Item 3.01. Notice of Delisting or Failure to Satisfy a Continued Listing Rule or Standard; Transfer of Listing.

On June 15, 2021, Global Synergy Acquisition Corp. (the "Company") received a deficiency letter (the "Letter") from the Listing Qualifications Department of The Nasdaq Stock Market LLC ("Nasdaq") indicating that the Company is not in compliance with Nasdaq Listing Rule 5250(c)(1) of the Nasdaq Listing Rules as a result of its failure to timely file the Form 10-Q for the fiscal quarter ended March 31, 2021 (the "Form 10-Q").

On April 12, 2021, the staff of the Securities and Exchange Commission ("SEC") issued a public statement entitled "Staff Statement on Accounting and Reporting Considerations for Warrants Issued by Special Purpose Acquisition Companies ("SPACs")" (the "Statement"), which clarified guidance for all SPAC-related companies regarding the accounting and reporting for their warrants. The immediacy of the effective date of the new guidance set forth in the Statement resulted in a significant number of SPACs re-evaluating the accounting treatment for their warrants with their professional advisors, including auditors and other advisors responsible for assisting SPACs in the preparation of financial statements. This, in turn, resulted in the Company's delay in preparing and finalizing its financial statements as of and for the quarter ended March 31, 2021 and filing its Form 10-Q with the SEC by the prescribed deadline.

Under the Nasdaq Listing Rules, the Company has 60 calendar days from the date of the Letter to submit to Nasdaq a plan to regain compliance with the Nasdaq Listing Rules. The Company duly filed its Form 10-Q on June 2, 2021 and has regained compliance with the Nasdaq Listing Rules.

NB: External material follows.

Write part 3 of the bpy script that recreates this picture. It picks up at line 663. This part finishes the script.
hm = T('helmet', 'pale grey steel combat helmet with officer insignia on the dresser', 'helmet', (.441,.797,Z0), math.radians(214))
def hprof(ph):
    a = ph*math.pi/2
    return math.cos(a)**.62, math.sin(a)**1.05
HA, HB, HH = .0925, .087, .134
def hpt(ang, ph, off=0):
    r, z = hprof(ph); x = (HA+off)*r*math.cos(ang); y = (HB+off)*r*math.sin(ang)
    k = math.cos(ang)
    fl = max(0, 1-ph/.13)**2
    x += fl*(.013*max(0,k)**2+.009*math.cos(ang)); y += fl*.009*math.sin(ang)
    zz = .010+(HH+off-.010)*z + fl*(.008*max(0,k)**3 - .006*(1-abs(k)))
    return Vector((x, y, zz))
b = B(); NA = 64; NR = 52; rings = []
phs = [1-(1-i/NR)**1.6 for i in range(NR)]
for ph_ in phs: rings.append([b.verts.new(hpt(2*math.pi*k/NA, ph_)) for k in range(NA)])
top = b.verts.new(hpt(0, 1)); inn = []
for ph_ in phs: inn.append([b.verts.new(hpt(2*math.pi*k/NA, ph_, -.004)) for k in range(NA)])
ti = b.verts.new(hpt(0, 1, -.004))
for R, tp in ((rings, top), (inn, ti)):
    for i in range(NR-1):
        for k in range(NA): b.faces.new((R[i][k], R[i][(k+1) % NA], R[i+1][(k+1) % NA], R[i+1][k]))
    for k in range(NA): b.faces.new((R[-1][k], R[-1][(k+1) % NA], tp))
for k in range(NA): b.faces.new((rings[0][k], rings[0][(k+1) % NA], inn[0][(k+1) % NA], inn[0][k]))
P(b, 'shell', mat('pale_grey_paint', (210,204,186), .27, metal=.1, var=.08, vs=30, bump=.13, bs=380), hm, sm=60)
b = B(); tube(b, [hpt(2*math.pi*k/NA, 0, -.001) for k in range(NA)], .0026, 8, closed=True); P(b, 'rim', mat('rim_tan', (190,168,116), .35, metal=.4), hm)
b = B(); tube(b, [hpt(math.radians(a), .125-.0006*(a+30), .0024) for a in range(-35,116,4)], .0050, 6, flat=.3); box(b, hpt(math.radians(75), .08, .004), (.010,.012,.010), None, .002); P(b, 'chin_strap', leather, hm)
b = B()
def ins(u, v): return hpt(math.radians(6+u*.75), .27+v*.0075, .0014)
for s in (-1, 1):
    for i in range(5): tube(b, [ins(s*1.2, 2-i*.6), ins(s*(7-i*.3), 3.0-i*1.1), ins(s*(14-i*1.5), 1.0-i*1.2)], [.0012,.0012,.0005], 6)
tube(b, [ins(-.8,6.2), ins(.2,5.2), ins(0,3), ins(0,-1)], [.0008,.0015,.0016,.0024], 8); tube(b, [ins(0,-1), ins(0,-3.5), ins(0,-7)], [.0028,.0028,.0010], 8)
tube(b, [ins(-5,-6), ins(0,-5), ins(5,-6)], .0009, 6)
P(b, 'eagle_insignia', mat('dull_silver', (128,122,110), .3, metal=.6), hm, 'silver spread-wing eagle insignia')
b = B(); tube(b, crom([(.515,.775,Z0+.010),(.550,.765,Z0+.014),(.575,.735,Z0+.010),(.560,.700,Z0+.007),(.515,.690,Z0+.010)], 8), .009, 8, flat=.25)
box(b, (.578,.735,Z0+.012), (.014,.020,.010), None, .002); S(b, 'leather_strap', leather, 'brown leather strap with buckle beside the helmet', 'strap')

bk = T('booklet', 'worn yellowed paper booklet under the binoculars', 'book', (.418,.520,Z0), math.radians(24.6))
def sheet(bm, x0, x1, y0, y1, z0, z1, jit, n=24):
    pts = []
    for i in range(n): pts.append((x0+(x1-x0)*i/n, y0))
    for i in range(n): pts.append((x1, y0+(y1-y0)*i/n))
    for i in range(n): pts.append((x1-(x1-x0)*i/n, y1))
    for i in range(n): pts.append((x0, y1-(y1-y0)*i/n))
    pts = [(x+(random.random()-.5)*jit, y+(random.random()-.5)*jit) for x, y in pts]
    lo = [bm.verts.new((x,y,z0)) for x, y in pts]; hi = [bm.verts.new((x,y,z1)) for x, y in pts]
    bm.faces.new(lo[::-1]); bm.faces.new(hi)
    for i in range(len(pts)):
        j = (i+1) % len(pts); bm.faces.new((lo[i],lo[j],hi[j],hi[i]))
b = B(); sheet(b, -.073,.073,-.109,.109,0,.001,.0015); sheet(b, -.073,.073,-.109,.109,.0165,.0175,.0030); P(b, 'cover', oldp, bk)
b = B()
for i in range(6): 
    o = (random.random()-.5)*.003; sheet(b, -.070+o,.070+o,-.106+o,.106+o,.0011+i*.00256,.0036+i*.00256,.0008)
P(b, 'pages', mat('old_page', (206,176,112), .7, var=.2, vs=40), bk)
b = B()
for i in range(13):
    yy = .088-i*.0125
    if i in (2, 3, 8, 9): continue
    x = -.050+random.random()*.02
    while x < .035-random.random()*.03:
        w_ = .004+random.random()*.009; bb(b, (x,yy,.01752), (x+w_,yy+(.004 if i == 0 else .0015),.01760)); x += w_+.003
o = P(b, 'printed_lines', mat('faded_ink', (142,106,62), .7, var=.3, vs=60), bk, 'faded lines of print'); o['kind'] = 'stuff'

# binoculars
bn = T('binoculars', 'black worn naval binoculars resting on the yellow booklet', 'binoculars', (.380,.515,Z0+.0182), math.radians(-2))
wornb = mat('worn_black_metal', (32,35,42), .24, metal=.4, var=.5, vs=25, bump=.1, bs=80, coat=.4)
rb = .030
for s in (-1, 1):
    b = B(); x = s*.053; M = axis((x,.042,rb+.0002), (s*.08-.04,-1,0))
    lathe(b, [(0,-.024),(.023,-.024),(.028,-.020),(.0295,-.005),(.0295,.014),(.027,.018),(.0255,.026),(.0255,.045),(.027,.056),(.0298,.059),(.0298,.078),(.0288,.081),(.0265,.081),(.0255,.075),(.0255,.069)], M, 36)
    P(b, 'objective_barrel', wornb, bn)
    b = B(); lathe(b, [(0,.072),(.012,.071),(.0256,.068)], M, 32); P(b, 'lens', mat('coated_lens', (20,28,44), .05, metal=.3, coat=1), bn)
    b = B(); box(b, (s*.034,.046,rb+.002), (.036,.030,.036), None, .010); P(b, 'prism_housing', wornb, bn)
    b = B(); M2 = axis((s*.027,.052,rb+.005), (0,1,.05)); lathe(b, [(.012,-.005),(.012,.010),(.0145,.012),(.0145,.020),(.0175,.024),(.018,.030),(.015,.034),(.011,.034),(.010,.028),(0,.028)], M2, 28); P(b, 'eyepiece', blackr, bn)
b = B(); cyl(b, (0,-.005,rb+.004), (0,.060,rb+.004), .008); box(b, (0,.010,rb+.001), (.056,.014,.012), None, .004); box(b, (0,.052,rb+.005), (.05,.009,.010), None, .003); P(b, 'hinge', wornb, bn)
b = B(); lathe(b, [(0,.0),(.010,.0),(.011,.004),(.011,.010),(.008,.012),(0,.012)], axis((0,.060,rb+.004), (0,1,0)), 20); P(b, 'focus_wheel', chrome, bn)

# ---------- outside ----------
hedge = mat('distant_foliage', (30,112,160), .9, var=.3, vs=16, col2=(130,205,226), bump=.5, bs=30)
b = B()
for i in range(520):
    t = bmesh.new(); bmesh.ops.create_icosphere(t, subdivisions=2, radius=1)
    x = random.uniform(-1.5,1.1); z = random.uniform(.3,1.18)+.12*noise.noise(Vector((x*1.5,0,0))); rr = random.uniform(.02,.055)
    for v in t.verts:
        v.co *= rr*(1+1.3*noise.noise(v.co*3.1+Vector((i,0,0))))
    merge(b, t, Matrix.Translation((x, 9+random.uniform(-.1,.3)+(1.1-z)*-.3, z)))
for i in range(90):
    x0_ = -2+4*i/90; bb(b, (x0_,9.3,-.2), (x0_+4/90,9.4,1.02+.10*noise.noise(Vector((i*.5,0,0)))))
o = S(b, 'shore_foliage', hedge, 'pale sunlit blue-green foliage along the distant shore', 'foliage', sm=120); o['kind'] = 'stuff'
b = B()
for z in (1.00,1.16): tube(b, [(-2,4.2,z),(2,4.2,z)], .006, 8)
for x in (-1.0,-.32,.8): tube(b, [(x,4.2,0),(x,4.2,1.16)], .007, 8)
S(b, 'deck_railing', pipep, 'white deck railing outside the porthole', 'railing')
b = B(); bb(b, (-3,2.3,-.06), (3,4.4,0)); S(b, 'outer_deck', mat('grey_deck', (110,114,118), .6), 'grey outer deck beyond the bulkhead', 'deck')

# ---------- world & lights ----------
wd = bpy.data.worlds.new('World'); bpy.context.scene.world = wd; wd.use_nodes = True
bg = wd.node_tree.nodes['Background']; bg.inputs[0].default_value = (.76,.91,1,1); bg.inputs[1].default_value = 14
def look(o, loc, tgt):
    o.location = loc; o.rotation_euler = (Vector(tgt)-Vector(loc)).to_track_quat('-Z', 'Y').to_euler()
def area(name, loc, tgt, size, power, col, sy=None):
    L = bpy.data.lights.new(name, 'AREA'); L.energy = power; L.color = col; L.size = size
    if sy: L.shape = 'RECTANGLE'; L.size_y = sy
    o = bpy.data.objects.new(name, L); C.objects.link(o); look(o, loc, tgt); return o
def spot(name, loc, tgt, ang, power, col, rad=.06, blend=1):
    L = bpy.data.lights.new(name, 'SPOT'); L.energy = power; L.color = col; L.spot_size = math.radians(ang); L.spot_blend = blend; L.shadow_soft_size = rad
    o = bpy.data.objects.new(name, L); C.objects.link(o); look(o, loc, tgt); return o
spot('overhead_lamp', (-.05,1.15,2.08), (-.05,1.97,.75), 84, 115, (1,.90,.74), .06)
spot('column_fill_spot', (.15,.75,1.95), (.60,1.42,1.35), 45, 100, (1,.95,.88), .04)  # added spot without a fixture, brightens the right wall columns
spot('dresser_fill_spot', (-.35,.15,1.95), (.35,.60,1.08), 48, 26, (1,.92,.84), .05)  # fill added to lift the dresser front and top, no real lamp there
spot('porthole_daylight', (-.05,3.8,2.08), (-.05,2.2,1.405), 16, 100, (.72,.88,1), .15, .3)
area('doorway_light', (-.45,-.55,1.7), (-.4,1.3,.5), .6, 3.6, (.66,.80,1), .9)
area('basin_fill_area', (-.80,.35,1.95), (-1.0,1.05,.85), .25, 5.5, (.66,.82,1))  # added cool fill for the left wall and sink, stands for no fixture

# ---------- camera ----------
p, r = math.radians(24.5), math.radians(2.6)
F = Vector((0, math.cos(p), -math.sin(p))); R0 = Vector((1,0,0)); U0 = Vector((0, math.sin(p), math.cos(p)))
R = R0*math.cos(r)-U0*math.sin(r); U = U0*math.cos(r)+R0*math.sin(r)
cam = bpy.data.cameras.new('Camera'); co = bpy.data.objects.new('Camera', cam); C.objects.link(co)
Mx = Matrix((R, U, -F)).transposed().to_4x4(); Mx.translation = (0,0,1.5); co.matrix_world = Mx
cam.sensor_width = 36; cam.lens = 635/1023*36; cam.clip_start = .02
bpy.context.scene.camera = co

Forward-Looking Statements


The Company's statements herein and in documents referenced herein are forward-looking statements within the meaning of the Private Securities Litigation Reform Act of 1995 and such statements are intended to be covered by the safe harbor provided by the same. These statements are based on the current beliefs and expectations of the Company's management and are subject to significant risks and uncertainties. Because these forward-looking statements involve risks and uncertainties, there are important factors that could cause future events to differ materially from those in the forward-looking statements, many of which are outside of the Company's control. These factors include, but are not limited to, a variety of risk factors affecting the Company's business and prospects. See "Risk Factors" in the Company's Registration Statement on Form S-1 relating to its initial public offering, annual, quarterly reports and subsequent reports filed with the SEC, as amended from time to time. The Company does not undertake to update the forward-looking statements to reflect the impact of circumstances or events that may arise after the date of the forward-looking statements.